Wakeman played on the jurys sympathies by saying that his client had been a tool in the hands of a much older, more sophisticated and dominant woman. The defendant in the courtroom was no longer the fresh-faced teenaged male virgin who had caught Dollys eye. He was a sallow-complexioned, small, plain-looking middle-aged man. He had a receding hairline and wore round, black horn-rimmed spectacles. He had a nervous twitch that added to the effect of making him look pitiable.

In Norman Winski's Sex and the Criminal Mind, Otto's testimony is recorded. Otto described an average day for him in the Los Angeles Oesterreich house in the years preceding the killing. I made up the beds [the couple was by then sleeping in separate bedrooms] and changed the linen about two times a week, he said. They loved to sleep clean, and I made up the beds for them, and put away their clothes, and dusted Freds clothes, because he had some beautiful things, and I would keep them in order for him and dust them, and dust his shoes, you know, so he would look neat always. And then I would wash the dishes if he wasnt home, and if he was home he would wash them, and Mrs. Oesterreich would dry them, because I couldnt then. And I would get the vegetables clean, and they were clean everybody praised her, how clean her things were; and scrubbed the floor and kept it clean, and kept the floor neat, you know she loved to have a beautiful floor and dusted it, you know. As can be seen from this testimony, Otto took pride in doing a good job in his domestic duties. His years of housework for the Oesterreichs probably made him a most efficient janitor.

His attorney asked him about the period when he came to Los Angeles ahead of the Oesterreichs and had to be away from his beloved Dolly. Norman Winski reported this testimony:

When I was away from my attic, he testified, the time was so long I didnt measure it in hours. I was frantic until I returned.

The Oedipal nature of the relationship was underlined when Otto spoke of the way he occasionally tried to manipulate Dolly. Not having anything else at his disposal, he used refusing to eat as a weapon when the two had a dispute.

It was sort of defense, he told the court. I had no other weapon. I did it deliberately. I would go in my attic and I would stay there, I would not come out except just when needed, and I would fast, I just wouldnt eat anything, that is all, and I had peace. Maybe it was foolish of me, but I did not that was my best way of doing it and she would begin to feel sorry for me, I think, and talk softly to me and bring me food, set it there. Well, now, like in that house, at that little door, you know.

Outside the door? Wakeman asked.

And then she would become, not disagreeable, but annoyed with me, and then I behaved myself.

By behaving yourself you mean you did what she wanted you to?

Yes, sir, Otto replied.

And did that have anything to do with sex? his lawyer pressed.

Yes, sir, as a rule.

The jury did not convict him of murder but did find him guilty of manslaughter. However, the statute of limitations for that offense had already expired, leaving Otto Sanhuber a free man.

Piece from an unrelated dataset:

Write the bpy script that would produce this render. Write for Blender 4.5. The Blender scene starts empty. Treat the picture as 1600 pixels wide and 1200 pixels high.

Blayney Matthews and Dolly Osterreich
Blayney Matthews and Dolly Osterreich
Attorney Jerry Geisler defended Dolly. He was young and little known at the time but very skilled. The jury was unable to reach a verdict but the majority were in favor of acquittal. In 1936, the indictment against her was dismissed.

At the time The Attic Lover was published in 1958, Dolly was said to be living over a garage in a run-down section of Los Angeles. As noted by Wolf and Mader in Fallen Angels, she passed her last years living in a sort of attic.

Cecilia Rasmussen wrote that Dolly died in 1961, less than two weeks after marrying her second husband, a man she had known for 30 years named Ray Bert Hedrick. He had been her business manager. When she died, all her estate went to Hedrick because of a will drawn up in 1953. It made no mention of Otto Sanhuber.

Nothing is known about Otto Sanhubers life after his release from custody. Perhaps he plugged along as a porter or janitor, dashing off the occasional short story and seeing it published in a pulp magazine. With his gift for total devotion to a woman, it is not unreasonable to suspect that his marriage to Mathilde was a happy one. It was certainly superior to his relationship with Dolly Oesterreich in that it had no third party being wronged.

The home in which Fred Oesterreich died still stood in 1986. Wolf and Mader noted, No longer a single family residence, its now an apartment building with nine small units. One of them is in the attic.